Last year it was at a wedding for the son of a good friend. I drank heavily, danced heavily on my bad knee and got up and rapped with the band to the Run DMC variation of Aerosmith’s Walk This Way: “…I was a high school LOSER, never made it with the LADIES…”. No kidding.
Late in the evening the mother of the bride made a point of coming over and reminding me that she had been in my sister’s cabin at summer camp and was in the same class in Hebrew school. She remembered and that was good enough. As I headed into the seventeenth anniversary of Marjorie’s passing I would have to say that was the moment that stood out on yet another year without her. That fact that someone took a moment from her daughter’s simcha to say something this many years later was touching.
Its also surprising, considering that Marjorie left town when she was just eighteen and never really came back. She moved to New York in 1974 to become a ‘comedienne’ back when they were labeled as such. Probably because there weren’t any save for Totie Fields and Joan Rivers. Marjorie soon became ‘Young Marge’ because she was years junior to the guys she shared the stage with at The Improv and Catch A Rising Star – Larry, Andy, Richard, Jerry, Gilbert, Jay. If you can’t pick up the last names, you might want to move on.
Marjorie worked clean. No four letter words, no narcissistic routines on her private parts. There were musings about the designer scarves her mother would use to wrap school lunches, the convertible “sofa-oven” in her bachelorette-ette. There was a classic bit about her street gang of Jewish American Princesses: “You’re not going to rumble in that are you?” Not a lot of edge but very funny, moreso if you knew her.
Whatever, she never made a dime for about eight years until someone gave her break as a writer on a sitcom called Square Pegs. She was good from then on, spending her final years on Seinfeld. I was lucky enough to work with her on a couple of episodes. She was very, very sick through it all and I have no idea how she cut it. Jerry put a cot in her office so she could rest. My rabbi in LA had me over for Shabbos a couple of years ago and an old comedy writer at the table told me that my sister was as tough as she was talented.In the end she was taken on in Hollywood as the ‘poor little sick girl’. The old man went to visit her in her last months and Marjorie sent someone to pick him up at the hotel. He got into the car, turned to the driver and said, “Aren’t you Sharon Stone?” There was a big memorial service after she died. I didn’t go because as much as I was Marjorie’s brother, I’m not sure I was family. I think when she left town, she really left it all behind.

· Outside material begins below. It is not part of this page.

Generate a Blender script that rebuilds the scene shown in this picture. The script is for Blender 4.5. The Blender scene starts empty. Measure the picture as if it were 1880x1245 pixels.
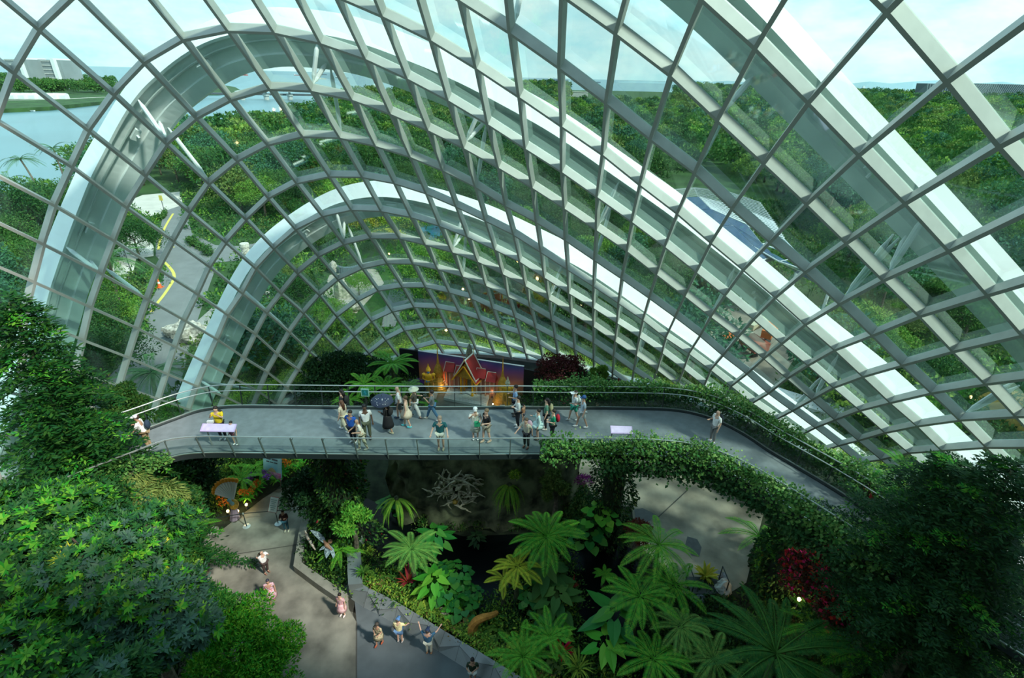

And now a year later its not a an old bunkmate but Howard Stern talking about her respectfully with Carol Leifer, another Seinfeld vet. I’m going to do a little something at shul for her in a couple of weeks, for her 18th Yahrzeit.
This is me sifting through the few shards of a broken portrait that cut through to the memories closest to the surface. The deeper wounds, the fathoms of dark grief – those are depths I have stopped plumbing. I tend to keep it light. Marjorie was just 40 when she went. I’ve now lived twenty years more and I often find myself staring at her headstone like the elder Private Ryan in Saving Private Ryan who talked to the grave in which the Lieutenant played by Tom Hanks was buried, trying to assure his ghost that he has not wasted all the life his savior in the battlefield had sacrificed.
If you’re my age chances are you have suffered profound loss on this level or greater. You know what it feels like, hopefully, when someone reaches out to you with a kind thought. This is the take away in all this – if you see a relative of a friend, school chum, business acquaintance or even a survivor from your local Hebrew school stalag who is no longer with us, say something. You have no idea what it will mean to them.